Sangam Lit

Aganaanooru 19 – Return to her fold
In this episode, we observe a person’s dilemma at the crossroads, as depicted in Sangam Literary work, Aganaanooru 19, penned by Porunthil Ilankeeranaar. The verse is situated in the ‘Paalai’ or ‘Drylands Landscape’ and relays a conversation between a man and his heart.
அன்று அவண் ஒழிந்தன்றும் இலையே; வந்து நனி
வருந்தினை வாழி, என் நெஞ்சே! பருந்து இருந்து
உயா விளி பயிற்றும், யா உயர், நனந்தலை,
உருள் துடி மகுளியின் பொருள் தெரிந்து இசைக்கும்
கடுங் குரற் குடிஞைய நெடும் பெருங் குன்றம்,
எம்மொடு இறத்தலும்செல்லாய்; பின் நின்று,
ஒழியச் சூழ்ந்தனைஆயின், தவிராது,
செல் இனி; சிறக்க, நின் உள்ளம்! வல்லே
மறவல் ஓம்புமதி, எம்மே நறவின்
சேயிதழ் அனைய ஆகி, குவளை
மா இதழ் புரையும் மலிர் கொள் ஈர் இமை,
உள்ளகம் கனல உள்ளுதொறு உலறி,
பழங்கண் கொண்ட, கலிழ்ந்து வீழ், அவிர் அறல்
வெய்ய உகுதர, வெரீஇ, பையென,
சில் வளை சொரிந்த மெல் இறை முன்கை
பூ வீ கொடியின் புல்லெனப் போகி,
அடர்செய் ஆய் அகல் சுடர் துணை ஆக,
இயங்காது வதிந்த நம் காதலி
உயங்கு சாய் சிறுபுறம் முயங்கிய பின்னே!
Once again, we are in the drylands and we turn from a mother’s words of worry to listen to a man speak to his heart as they traverse the harsh domain in search of wealth. The man’s words to his heart are:
“On that day, in that place, you refused to stay back! You came along with me and suffer so much, my heart! May you live long! Atop the tall ‘Ya’ trees, wherein eagles perch and send out ceaseless calls, in those wide spaces, akin to the beats of the rounded ‘thudi’ drum, the harsh-voiced owl hoots too aloud, as if with meaning, and the noise echoes from the tall peaks around. Don’t come along with me anymore! If all you want to do is to stand behind and thinking of going back, then, leave without fail, right way! May you flourish!

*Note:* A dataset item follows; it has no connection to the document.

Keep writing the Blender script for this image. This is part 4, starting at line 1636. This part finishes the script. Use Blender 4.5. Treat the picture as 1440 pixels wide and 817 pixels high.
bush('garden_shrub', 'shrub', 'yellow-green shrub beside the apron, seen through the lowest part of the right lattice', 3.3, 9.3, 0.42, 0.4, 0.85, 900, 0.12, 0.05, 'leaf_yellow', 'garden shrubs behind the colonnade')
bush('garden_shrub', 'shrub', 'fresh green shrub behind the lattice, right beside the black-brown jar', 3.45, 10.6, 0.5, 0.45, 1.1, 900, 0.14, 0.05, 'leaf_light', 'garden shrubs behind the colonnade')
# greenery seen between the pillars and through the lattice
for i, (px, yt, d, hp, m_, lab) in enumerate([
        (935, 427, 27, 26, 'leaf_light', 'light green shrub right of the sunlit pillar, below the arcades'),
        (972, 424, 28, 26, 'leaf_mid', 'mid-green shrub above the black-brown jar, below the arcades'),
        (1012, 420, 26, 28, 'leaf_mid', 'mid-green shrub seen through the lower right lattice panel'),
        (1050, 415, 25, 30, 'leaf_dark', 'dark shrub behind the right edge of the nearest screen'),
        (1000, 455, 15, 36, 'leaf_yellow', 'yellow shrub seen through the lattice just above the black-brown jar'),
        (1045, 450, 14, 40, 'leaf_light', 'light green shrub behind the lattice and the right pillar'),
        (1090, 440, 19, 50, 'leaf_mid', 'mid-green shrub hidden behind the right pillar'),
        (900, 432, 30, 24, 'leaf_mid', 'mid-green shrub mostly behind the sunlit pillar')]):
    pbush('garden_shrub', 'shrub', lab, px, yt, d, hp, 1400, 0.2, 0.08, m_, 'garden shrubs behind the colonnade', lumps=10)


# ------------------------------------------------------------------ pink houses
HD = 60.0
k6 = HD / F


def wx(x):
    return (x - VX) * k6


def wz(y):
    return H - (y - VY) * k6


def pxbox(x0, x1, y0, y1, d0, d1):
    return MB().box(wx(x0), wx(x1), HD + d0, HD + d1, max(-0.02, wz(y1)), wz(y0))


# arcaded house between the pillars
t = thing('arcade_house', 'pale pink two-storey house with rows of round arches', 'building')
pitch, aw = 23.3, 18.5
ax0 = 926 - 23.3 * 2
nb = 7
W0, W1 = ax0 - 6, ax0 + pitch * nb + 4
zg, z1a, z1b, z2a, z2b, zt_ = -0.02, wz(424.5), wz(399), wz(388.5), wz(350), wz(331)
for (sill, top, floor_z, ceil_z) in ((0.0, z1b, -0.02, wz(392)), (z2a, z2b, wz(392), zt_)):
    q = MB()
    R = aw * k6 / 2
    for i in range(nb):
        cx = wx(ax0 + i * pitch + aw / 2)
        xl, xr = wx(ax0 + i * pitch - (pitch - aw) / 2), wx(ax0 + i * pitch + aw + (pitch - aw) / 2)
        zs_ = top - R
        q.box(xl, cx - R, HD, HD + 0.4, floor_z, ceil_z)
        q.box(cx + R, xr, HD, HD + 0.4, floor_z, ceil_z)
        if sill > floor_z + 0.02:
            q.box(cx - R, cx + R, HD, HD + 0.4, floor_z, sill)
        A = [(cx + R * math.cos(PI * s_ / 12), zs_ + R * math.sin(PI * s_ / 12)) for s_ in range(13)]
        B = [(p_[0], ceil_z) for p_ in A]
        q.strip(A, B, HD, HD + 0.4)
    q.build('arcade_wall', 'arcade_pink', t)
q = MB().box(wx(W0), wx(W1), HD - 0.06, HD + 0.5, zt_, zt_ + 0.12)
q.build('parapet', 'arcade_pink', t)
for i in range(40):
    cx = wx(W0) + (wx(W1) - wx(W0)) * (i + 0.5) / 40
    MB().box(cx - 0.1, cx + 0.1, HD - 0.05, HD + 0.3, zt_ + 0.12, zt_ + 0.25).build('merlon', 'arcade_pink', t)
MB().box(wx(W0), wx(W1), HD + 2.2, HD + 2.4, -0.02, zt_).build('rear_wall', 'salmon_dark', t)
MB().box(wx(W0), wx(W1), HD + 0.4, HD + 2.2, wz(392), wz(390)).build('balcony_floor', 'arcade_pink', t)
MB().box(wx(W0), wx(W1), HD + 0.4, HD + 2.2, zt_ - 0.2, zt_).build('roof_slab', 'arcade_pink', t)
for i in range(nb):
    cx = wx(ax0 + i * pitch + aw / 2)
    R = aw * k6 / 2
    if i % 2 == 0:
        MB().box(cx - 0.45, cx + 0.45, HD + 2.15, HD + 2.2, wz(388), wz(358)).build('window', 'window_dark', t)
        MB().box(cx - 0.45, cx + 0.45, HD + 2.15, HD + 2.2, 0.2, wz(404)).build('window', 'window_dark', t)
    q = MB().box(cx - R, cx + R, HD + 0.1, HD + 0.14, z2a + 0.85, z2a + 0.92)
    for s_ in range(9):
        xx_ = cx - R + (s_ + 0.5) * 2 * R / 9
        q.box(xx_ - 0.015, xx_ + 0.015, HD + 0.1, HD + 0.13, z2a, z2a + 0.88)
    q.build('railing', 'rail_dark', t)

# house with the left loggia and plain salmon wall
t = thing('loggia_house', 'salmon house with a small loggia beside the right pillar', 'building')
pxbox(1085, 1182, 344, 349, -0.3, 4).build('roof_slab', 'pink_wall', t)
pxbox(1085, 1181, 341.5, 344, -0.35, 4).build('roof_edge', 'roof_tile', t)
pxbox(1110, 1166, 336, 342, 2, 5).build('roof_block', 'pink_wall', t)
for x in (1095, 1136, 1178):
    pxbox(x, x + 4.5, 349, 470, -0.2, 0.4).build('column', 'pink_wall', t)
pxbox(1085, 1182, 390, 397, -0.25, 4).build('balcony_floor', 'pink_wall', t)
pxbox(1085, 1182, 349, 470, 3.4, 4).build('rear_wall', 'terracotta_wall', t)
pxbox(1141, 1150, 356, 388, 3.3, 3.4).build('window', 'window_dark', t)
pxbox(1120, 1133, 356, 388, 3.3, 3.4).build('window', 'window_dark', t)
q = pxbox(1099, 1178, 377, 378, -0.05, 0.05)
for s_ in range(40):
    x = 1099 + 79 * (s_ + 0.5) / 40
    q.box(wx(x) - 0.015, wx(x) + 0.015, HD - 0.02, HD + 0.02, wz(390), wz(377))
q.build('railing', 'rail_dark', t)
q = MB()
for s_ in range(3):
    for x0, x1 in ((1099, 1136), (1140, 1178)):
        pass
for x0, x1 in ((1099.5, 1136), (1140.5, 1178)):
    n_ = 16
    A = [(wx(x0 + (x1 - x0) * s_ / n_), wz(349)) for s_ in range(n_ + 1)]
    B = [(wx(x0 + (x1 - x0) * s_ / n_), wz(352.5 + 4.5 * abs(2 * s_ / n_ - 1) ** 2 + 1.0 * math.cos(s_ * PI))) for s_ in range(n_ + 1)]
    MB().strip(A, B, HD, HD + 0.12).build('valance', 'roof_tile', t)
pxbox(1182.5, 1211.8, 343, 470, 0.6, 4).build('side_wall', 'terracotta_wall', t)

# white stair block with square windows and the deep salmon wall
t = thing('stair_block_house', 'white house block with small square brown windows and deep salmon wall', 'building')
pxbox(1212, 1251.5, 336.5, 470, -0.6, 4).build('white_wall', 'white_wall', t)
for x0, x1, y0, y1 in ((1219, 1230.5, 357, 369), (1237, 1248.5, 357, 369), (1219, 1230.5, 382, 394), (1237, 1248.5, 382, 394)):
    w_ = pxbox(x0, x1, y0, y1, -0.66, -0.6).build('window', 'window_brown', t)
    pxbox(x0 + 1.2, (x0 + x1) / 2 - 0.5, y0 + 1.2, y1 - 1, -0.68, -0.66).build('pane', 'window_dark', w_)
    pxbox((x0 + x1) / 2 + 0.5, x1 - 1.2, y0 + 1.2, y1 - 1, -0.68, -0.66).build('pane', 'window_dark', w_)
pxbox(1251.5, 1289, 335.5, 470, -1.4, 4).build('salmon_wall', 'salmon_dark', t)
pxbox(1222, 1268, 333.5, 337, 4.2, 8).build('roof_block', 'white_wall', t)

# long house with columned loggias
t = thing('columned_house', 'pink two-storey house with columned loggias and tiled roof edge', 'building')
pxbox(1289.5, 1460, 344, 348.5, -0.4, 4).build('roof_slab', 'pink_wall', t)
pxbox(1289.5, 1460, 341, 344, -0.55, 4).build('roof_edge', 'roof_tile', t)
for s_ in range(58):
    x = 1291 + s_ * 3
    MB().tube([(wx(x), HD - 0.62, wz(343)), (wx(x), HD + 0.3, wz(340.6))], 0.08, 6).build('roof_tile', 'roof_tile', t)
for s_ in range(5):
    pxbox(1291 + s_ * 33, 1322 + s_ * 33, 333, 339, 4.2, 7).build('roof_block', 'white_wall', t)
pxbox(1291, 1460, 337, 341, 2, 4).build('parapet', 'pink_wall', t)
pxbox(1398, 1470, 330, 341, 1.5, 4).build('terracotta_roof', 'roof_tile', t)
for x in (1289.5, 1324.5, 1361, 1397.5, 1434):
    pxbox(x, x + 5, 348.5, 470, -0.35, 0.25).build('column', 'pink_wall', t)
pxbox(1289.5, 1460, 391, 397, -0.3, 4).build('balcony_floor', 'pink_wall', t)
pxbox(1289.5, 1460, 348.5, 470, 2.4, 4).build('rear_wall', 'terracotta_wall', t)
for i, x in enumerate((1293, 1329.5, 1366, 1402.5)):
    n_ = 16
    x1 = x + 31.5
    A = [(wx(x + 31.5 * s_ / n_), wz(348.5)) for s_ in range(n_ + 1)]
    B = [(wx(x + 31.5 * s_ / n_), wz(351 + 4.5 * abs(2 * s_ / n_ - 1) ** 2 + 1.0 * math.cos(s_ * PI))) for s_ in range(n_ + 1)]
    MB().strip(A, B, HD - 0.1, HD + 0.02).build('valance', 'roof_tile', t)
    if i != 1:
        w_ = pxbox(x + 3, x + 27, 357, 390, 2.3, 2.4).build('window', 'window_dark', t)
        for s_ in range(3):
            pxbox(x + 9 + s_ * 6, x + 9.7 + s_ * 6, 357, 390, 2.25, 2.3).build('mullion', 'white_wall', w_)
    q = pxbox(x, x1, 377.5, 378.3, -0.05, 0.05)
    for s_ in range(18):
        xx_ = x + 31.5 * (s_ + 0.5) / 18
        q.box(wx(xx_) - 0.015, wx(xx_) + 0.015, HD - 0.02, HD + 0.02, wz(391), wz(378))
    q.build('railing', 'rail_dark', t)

Just one thing: Those eyes of my love, which were like huge petals of the blue lotus, covered with moist eyelids, have now become filled with the heat of inner angst, and have dried up, becoming reddened like the lavanga flowers, leaving tear drops to pour out with much suffering. Feeling disheartened, gently, as those soft forearms with a few bangles appear dull and listless, akin to a creeper bereft of flowers, she stands still near the lamp she lit, made from a sheet of gold, seeing it as her only companion. When you go near that lover of ours, and embrace the worrying little back of hers, forget me not!”
Let’s walk along in the hot paths of the drylands and learn more! The man starts by declaring how his heart did not stay back at home then. It had nudged him to go in search of wealth and had journeyed along to those fearsome spaces, where eagles sit atop rusting ‘Ya trees’ and owls hoot with the sound of ‘thudi’ drums, as if saying something filled with meaning. Is the man hearing his own mind’s voice in those owl’s hoots?
Expressing his discontent, the man asks his heart not to come along with him any further, but instead to leave to where the lady is! At this moment, the lady appears in his mind’s eye as standing still near a lamp she has lit at home, with bangles slipping away, akin to a creeper with fallen flowers, her eyes brimming with tears. The man concludes by telling his heart that when it reaches home and embraces this beloved of his, that his heart must not forget the man! In this imaginative dissociation with his own heart, the man expresses his deep yearning to be back in the embrace of his love. The verse thus echoes the fierce conflict in a Sangam man’s mind when it comes to being with a beloved and fulfilling the responsibility of seeking wealth!